Start of SOURCE MATERIAL
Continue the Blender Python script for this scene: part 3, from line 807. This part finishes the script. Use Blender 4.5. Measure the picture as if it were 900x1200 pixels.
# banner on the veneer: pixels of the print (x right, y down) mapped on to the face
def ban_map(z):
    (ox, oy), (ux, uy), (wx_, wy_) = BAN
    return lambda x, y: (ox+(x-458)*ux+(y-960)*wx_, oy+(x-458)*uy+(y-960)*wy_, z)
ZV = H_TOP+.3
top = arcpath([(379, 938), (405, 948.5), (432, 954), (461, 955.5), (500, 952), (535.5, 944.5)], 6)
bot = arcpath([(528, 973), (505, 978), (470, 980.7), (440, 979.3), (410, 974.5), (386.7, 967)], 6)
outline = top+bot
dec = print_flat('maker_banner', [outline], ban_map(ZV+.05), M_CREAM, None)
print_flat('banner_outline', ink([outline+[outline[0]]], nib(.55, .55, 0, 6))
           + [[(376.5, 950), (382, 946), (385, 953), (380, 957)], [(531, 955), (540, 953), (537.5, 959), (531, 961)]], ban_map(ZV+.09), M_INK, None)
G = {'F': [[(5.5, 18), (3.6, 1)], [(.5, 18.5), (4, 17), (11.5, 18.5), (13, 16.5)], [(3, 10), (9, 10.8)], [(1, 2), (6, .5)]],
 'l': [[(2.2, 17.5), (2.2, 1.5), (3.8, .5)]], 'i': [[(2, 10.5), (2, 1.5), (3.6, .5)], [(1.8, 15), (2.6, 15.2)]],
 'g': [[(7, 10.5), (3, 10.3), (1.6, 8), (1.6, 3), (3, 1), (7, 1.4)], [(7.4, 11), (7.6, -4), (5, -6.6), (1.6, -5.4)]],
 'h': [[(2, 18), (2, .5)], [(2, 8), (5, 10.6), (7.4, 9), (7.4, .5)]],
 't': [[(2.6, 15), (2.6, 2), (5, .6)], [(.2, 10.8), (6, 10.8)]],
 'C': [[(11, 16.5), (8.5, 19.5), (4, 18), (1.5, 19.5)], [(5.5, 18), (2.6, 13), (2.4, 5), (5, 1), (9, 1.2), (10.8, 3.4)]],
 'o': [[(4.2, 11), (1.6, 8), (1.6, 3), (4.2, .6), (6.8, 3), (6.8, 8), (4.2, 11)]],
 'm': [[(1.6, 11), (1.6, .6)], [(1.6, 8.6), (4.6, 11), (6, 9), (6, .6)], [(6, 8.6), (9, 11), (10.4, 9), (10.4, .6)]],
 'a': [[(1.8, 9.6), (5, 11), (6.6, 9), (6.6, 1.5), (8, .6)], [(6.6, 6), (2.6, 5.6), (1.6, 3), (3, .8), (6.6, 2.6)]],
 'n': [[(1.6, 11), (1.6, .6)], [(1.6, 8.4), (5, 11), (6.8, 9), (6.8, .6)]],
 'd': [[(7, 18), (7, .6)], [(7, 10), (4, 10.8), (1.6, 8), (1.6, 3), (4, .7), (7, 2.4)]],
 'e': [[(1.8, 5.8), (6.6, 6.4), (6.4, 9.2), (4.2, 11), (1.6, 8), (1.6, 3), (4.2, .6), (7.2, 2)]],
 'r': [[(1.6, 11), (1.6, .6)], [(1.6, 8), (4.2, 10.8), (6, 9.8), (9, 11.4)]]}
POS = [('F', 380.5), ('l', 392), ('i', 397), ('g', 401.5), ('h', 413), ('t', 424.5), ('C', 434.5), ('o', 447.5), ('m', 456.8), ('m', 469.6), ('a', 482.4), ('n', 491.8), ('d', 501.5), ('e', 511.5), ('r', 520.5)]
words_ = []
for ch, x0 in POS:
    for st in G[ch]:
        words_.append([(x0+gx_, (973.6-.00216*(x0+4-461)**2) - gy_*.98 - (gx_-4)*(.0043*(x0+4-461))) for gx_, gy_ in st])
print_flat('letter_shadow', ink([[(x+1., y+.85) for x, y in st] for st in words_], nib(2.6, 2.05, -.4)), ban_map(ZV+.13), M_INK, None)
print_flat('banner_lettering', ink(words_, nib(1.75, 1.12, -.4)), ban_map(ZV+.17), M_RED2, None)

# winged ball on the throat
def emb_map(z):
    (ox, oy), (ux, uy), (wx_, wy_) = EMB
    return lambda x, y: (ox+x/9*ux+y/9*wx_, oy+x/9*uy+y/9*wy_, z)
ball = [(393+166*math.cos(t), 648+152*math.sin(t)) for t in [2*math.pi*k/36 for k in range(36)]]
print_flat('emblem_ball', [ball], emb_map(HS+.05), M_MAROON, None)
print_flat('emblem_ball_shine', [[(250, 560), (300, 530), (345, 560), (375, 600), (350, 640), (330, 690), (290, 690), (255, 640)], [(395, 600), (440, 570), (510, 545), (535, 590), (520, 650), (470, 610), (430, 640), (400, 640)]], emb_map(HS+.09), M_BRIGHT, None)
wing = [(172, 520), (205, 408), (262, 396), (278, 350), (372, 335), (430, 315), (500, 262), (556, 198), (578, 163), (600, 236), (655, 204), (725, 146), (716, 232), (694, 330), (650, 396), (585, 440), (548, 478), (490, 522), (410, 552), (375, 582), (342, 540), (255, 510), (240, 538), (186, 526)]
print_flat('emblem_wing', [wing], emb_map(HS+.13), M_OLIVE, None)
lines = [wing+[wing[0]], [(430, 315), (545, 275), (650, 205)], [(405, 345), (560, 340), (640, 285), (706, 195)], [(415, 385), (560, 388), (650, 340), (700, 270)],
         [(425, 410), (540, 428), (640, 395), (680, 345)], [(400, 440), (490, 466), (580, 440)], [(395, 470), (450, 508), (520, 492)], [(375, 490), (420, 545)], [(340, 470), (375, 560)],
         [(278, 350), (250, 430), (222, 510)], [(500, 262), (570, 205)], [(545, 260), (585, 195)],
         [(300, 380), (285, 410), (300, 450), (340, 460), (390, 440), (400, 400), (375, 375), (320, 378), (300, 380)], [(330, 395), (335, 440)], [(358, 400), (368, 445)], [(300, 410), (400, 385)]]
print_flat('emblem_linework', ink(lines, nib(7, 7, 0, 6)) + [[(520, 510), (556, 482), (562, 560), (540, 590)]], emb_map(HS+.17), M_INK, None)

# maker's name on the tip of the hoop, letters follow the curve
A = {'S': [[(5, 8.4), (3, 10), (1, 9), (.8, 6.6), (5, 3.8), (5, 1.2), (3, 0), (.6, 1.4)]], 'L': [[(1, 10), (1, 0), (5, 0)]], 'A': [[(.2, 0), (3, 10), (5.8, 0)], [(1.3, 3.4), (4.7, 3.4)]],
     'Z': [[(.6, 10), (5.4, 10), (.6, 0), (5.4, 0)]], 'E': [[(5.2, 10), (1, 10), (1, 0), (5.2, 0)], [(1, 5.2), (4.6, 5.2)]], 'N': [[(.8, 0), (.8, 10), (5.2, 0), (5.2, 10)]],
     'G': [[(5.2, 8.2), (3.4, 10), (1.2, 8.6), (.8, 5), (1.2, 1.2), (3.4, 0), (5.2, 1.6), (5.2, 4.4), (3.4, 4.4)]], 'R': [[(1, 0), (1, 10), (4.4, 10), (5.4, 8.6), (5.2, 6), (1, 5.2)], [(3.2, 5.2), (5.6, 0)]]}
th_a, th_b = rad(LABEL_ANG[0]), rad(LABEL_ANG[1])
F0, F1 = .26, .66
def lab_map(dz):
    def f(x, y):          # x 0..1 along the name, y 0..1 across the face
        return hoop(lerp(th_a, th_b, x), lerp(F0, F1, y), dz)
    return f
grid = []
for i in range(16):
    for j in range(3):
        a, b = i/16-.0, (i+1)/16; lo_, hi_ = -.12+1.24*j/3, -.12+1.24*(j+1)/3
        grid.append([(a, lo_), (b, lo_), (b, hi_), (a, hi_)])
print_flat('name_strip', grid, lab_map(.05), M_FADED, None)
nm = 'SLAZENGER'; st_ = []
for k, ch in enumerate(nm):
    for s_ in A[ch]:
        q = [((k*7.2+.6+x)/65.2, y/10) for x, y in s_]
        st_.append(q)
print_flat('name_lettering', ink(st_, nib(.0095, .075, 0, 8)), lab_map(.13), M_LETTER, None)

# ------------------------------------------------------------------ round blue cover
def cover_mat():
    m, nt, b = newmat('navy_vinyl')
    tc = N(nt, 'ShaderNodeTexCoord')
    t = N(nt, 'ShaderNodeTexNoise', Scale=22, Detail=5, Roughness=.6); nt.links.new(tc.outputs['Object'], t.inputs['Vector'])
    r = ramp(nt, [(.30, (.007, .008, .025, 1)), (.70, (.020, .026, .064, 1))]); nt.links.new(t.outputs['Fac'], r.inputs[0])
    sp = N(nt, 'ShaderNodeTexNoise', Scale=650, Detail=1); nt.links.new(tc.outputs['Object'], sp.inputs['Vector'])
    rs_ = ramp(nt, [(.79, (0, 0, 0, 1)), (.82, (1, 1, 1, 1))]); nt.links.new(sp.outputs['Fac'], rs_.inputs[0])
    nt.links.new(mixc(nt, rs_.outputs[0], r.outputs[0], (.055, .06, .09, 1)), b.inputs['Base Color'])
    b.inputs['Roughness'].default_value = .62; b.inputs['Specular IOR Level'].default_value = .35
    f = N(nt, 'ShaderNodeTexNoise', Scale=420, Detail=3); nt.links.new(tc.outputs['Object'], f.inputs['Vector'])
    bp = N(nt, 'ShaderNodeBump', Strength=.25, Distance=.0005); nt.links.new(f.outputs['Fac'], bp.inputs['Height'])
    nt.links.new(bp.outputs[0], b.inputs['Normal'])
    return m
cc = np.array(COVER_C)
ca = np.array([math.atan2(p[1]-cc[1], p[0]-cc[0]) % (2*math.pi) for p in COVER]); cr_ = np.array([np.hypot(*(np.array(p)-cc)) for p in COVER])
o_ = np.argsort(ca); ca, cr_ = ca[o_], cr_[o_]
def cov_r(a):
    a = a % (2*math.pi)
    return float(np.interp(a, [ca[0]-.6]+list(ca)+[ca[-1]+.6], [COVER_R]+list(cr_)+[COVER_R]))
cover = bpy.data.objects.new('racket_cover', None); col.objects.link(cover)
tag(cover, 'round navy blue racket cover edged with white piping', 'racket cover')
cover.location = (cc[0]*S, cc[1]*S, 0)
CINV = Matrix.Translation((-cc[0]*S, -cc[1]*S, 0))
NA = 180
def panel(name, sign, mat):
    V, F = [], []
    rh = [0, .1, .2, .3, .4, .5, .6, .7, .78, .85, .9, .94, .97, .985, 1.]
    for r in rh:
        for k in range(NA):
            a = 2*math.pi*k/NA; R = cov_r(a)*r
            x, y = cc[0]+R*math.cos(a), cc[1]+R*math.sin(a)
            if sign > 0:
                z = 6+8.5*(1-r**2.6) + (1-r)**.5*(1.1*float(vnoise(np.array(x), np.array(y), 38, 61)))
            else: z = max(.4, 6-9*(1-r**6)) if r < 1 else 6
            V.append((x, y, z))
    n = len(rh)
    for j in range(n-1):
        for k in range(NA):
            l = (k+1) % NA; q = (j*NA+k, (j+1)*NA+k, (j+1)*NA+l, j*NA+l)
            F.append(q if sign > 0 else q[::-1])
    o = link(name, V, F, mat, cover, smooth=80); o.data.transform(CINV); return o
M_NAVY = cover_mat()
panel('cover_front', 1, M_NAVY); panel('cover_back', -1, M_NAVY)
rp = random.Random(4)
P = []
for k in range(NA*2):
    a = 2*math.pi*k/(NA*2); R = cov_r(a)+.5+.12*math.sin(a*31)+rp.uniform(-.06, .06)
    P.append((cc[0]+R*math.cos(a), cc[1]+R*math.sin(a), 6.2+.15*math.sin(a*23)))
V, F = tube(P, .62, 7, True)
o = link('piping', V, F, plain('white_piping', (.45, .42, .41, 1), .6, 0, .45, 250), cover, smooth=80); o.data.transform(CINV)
End of SOURCE MATERIAL
◆ **WHAT IS EXPECTED**: Count every line in the data where the string "pixels" occurs. Give nothing except the number.

◆ **TASK OUTPUT**: 2